Tag Archives: Kiribath vehera

Kiribath Vehera, Anuradhapura

Kiribath vehera is an archaeological site situated in Anuradhapura, the once glorious capital city of Sri Lanka.

Situated in the far North of the Ancient city, out of the citadel, Kiribath vehera is in a sad state. To reach the site, one must pass the sacred city, traveling towards the North, taking the Sangamitta road, and pass the ruins at Wijayarama.

Kiribath vehera literally means the ‘Milk rice monastery’. It is not understandable how it got this name. This can be identified as the ancient ‘Uttara Megha-giri viharaya’ mentioned in old scripts and inscriptions. When translated, Uttara Megha-giri vehera gives the meaning, ‘Northern Rain-cloud hill temple’. One pillar inscription found at this place mentions the name, ‘Uthur Megiri watthata’. This pillar inscription can be dated to the 9th or 10th century.

What could be seen here are remains of an ancient Buddhist monastery, including an image house and a stupa. Ruins of the image house are located in front of the ruined stupa.

The ruined stupa is covered with vegetation and hardly can be identified as a stupa. The bricks are spread all over and the top of the stupa there was a large pit dug by robbers when I first visited the site in 2009. The damage caused by robbers and negligence cannot be considered as minor.

As the stupa is collapsed and covered with trees and shrubs, it is difficult to understand its original shape. The stupa can be roughly measured as 30 feet in height and 400 feet in diameter.

The pillars and the brick foundation in front of the stupa can be identified as an image house. However, though smaller in size this demonstrations similarities with the Jethawana image house. The scattered parts of a stone figure can be recognized as a Buddha image.

At present, a positive change cannot be seen as still the site is in a depressed state. Bricks, scattered stones and broken pillars can be seen everywhere. If not conserved soon, the ruins will be destroyed further.

Based on the pillar inscription the place can be identified as the ancient Uttara Megiri wattha monastery or the Uttara Megha-giri viharya.

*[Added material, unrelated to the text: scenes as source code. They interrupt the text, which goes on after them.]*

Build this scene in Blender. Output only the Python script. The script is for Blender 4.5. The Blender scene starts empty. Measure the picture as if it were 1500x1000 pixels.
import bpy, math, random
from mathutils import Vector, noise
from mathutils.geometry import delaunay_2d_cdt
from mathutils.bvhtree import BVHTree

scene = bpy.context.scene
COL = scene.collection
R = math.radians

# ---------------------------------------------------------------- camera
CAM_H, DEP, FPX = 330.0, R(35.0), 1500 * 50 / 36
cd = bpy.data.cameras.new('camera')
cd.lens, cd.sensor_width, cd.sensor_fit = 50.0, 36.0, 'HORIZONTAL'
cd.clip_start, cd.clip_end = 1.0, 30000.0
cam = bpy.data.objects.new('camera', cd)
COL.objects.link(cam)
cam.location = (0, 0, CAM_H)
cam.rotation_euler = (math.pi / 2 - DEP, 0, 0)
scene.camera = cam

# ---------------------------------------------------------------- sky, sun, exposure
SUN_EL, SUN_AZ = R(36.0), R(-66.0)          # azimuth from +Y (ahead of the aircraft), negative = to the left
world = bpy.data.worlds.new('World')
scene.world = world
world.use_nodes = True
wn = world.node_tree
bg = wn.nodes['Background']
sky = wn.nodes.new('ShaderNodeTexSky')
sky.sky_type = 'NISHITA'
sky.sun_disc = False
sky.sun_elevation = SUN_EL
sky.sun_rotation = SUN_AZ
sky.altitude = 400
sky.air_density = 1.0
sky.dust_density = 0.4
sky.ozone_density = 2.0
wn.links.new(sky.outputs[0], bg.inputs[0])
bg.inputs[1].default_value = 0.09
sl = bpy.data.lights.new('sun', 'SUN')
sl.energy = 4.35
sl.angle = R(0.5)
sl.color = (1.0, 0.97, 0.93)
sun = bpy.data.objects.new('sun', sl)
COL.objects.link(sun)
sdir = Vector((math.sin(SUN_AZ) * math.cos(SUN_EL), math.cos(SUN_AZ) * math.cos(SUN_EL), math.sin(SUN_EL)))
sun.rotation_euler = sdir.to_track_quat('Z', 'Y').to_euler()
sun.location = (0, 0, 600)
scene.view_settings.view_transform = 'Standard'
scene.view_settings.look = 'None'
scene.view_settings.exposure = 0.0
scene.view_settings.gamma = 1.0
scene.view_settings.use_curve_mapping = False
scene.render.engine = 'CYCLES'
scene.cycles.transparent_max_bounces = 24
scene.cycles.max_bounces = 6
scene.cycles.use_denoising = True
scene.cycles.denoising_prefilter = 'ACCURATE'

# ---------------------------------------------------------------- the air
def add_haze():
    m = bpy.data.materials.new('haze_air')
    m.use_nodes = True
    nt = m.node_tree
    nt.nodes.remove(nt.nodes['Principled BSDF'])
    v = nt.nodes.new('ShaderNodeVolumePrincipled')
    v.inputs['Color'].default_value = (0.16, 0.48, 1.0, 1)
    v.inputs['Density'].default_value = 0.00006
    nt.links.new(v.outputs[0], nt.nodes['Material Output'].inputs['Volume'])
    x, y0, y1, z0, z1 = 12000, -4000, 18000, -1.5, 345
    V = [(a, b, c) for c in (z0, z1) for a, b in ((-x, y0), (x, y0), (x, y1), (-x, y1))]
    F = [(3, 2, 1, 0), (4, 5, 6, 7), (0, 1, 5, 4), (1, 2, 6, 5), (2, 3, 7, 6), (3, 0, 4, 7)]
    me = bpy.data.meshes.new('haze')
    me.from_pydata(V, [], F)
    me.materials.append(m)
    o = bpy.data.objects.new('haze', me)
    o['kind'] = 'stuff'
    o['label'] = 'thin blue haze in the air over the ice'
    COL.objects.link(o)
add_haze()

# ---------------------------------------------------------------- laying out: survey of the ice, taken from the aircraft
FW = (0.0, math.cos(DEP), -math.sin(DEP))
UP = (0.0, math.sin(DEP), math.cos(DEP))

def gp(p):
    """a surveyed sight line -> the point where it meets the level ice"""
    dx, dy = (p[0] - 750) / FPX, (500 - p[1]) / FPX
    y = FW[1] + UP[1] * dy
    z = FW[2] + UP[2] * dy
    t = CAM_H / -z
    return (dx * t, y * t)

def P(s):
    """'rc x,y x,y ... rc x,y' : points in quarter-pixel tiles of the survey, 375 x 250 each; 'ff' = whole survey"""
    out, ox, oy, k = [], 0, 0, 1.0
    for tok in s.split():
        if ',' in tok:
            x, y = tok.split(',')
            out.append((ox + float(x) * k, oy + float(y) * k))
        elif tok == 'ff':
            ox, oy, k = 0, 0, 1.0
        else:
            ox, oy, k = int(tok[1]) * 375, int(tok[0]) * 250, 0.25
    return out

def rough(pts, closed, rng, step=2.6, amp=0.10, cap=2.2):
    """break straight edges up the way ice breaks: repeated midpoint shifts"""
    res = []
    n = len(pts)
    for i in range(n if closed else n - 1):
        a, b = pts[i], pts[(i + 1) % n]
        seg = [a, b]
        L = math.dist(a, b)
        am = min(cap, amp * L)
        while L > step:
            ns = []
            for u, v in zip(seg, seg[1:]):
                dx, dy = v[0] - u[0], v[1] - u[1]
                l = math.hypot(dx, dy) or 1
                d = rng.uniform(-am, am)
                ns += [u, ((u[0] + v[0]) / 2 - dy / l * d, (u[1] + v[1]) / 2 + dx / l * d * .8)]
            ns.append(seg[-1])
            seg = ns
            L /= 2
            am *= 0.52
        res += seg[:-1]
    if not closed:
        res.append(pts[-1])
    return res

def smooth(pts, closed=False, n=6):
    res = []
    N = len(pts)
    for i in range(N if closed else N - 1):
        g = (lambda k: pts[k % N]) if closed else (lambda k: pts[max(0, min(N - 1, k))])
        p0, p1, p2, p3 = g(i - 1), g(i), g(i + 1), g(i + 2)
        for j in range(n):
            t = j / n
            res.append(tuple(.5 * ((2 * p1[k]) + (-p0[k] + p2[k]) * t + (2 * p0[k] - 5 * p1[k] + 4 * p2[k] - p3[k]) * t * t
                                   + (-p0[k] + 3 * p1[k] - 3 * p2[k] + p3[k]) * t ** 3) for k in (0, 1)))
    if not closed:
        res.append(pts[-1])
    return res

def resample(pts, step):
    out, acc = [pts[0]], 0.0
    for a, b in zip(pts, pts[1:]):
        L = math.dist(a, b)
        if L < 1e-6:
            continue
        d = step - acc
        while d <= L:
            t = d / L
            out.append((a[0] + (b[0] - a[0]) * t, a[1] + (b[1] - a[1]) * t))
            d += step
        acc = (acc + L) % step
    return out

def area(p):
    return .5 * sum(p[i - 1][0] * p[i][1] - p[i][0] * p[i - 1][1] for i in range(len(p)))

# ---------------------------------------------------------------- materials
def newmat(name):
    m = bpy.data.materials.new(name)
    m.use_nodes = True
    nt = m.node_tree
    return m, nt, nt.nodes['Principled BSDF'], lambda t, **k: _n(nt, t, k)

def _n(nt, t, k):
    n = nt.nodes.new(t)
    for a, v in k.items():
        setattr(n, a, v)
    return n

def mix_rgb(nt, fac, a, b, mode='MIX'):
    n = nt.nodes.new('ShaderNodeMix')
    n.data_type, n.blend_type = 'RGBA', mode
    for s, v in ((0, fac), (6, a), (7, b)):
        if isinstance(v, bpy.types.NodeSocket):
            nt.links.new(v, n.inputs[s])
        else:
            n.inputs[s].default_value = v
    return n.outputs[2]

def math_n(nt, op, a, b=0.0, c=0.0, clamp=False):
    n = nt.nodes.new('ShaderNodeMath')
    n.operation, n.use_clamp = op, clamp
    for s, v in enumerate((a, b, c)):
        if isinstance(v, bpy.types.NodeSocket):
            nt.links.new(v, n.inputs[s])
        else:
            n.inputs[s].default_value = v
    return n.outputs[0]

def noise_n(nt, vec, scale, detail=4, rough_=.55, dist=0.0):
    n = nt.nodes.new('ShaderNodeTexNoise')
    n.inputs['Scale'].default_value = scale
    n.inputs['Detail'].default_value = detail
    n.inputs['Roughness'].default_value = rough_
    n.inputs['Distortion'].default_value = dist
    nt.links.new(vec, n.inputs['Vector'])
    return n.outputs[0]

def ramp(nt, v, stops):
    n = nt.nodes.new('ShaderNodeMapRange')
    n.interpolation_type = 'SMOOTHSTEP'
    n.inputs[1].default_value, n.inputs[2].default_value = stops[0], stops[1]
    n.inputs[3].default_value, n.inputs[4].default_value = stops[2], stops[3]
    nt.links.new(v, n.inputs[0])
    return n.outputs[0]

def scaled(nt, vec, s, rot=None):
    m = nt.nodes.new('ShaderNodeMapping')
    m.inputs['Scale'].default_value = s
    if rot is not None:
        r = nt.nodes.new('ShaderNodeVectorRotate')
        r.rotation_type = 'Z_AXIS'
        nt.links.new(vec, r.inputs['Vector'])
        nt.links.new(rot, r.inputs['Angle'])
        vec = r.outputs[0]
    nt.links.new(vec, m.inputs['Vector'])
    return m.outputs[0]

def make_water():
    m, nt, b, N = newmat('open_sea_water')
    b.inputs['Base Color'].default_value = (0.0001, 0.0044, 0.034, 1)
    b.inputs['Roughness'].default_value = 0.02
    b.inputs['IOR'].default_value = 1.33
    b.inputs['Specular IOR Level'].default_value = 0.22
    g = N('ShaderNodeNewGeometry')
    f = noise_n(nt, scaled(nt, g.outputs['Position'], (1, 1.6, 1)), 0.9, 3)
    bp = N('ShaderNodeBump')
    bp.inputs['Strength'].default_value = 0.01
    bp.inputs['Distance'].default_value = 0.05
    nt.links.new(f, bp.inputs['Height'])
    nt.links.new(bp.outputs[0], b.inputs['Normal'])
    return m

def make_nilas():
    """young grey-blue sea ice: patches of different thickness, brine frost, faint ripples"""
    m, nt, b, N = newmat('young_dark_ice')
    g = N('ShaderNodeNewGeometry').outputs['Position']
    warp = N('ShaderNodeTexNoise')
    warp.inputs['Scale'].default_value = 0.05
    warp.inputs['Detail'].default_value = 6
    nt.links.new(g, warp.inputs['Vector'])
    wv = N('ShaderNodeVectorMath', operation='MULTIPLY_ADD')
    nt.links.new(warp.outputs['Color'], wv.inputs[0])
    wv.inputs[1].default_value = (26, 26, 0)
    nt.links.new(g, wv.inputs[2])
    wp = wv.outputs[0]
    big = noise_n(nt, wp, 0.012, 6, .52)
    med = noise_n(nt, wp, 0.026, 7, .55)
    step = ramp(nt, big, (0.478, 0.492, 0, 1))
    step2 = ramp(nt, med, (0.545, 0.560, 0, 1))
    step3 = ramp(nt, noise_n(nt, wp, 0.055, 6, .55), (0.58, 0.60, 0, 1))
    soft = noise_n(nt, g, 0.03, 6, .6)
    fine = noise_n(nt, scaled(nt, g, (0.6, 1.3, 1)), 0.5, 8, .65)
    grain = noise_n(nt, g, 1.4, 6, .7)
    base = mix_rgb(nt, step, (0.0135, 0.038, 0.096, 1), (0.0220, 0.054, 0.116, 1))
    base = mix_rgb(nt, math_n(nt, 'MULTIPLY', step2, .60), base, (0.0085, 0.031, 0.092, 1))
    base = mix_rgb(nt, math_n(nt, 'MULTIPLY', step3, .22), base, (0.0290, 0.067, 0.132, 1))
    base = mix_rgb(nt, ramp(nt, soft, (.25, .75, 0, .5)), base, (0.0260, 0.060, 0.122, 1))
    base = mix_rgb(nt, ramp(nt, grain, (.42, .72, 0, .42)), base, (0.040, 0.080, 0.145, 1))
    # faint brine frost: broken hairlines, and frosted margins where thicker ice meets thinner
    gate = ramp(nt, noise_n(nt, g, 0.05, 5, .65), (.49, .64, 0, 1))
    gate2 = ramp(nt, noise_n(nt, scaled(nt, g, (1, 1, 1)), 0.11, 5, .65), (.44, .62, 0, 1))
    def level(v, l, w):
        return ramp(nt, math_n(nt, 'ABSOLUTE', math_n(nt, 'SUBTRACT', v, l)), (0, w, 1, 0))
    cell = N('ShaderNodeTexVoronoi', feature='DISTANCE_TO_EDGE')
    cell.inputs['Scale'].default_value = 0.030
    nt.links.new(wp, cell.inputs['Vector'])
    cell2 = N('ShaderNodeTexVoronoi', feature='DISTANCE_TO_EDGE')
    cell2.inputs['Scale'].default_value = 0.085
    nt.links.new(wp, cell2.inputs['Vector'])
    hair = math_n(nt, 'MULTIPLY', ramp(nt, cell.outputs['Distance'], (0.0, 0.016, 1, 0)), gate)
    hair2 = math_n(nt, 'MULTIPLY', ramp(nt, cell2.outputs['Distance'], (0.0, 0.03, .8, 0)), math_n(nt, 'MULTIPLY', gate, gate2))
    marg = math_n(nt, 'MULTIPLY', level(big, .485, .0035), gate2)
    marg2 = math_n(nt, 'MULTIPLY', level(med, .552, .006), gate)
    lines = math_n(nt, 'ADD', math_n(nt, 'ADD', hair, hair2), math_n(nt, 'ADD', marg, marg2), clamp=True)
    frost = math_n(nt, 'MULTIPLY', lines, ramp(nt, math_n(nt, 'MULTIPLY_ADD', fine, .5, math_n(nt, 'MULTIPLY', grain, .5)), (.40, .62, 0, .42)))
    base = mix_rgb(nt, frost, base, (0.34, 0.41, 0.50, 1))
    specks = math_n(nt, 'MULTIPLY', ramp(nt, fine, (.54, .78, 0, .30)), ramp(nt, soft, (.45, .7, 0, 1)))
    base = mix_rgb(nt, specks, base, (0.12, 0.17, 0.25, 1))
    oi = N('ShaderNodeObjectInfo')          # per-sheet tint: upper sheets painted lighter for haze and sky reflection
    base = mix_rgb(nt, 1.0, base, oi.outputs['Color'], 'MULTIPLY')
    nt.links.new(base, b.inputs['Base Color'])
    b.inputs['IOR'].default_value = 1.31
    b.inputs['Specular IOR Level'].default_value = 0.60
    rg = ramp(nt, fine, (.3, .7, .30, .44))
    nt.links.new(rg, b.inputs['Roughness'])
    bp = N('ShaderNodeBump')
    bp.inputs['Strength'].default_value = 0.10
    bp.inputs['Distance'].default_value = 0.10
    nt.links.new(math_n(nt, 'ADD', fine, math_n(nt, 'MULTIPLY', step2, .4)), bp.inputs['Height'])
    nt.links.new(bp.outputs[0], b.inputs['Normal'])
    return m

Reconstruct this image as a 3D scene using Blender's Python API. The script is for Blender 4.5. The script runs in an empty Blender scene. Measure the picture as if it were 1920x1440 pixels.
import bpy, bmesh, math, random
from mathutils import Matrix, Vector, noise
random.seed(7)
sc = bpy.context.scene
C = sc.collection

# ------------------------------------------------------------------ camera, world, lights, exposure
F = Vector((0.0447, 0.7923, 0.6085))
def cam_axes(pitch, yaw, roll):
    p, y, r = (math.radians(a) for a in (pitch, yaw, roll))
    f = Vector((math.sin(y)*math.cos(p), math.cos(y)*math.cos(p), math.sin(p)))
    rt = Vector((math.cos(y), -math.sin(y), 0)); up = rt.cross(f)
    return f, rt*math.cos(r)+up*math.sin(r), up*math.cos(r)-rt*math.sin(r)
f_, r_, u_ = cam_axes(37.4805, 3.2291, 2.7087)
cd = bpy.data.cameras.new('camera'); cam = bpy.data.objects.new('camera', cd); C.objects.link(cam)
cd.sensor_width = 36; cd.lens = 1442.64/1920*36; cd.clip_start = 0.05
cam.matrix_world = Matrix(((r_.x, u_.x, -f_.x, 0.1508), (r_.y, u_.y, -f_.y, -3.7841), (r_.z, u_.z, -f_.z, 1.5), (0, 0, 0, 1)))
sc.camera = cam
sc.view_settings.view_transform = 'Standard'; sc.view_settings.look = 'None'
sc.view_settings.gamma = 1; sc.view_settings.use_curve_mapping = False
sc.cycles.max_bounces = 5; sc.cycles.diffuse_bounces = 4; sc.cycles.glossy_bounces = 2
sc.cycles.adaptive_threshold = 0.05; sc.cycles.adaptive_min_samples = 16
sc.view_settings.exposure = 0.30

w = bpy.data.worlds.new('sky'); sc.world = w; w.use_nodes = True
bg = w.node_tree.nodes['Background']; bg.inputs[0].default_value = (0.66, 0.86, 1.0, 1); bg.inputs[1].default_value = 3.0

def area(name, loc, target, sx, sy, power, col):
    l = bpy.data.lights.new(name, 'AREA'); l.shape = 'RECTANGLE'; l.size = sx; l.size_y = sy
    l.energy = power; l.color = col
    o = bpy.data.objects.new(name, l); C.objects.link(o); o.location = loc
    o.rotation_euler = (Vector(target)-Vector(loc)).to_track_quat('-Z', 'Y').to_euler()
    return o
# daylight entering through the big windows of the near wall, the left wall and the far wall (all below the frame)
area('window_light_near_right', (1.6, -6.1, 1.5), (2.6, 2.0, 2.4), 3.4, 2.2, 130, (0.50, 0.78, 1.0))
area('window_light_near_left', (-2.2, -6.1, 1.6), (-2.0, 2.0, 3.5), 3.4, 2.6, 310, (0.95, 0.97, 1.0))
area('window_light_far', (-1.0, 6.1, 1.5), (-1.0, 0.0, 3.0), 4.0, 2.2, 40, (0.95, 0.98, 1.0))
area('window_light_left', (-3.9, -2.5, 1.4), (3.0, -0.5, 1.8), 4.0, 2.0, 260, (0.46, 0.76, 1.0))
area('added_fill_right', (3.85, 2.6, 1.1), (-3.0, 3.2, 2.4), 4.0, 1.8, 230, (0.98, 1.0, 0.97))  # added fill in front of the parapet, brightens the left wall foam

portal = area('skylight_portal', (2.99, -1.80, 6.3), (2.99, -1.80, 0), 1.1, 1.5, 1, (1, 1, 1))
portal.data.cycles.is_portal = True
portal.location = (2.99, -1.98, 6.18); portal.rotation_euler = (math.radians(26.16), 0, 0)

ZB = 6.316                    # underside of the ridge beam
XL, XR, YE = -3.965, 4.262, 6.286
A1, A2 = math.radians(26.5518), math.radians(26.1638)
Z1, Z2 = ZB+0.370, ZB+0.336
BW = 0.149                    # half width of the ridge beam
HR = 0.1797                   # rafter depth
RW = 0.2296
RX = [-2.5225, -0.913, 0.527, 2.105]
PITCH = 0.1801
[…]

Ancient scripts records that Princess Hemamala and Prince Dantha first visited the Dakunu Megha-giri monastery kept the tooth relic at the temple and sent a messenger to the king. Once receiving the message, the king arrived at the temple and received the tooth relic with royal honour. The couple stopped from entering the citadel or meeting the monarch as soon as they arrived, thus they stayed at the Dakunu Megha-giri monastery and a monk enlightened the monarch with the good news. The Dakunu Megha-giri monastery can be identified as the present day ‘Isuru-muniya monastery’. Scholars assume the ‘Dakunu Megha-giri monastery’ where the couple kept the tooth relic for the first time should be this ‘Uttara Megha-giri vehera’ considering the geographical locations. The Dakunu Megha-giri monastery should surely be located in the Southern part of the capital, which means one must pass the citadel where the most important and secured buildings are located. The ancient main road to Anuradhapura, from North, was across the Malwathu oya. If one takes this road, the citadel must be crossed before reaching the Dakunu Megha-giri monastery. However, the Uttara Megha-giri vehera can be reached easily without crossing the citadel and other important buildings, as it is located out of the boundaries of the most important area of the ancient capital. As the couple landed at a port somewhere in the North, they must have taken this ancient main road to reach Anuradhapura. Furthermore, the royal couple was new to the country and they were escaping the unsafe political situation in their own country, the Kalinga. Considering these reasons, the royal couple must have not chosen to cross the citadel of a kingdom where they are alien to.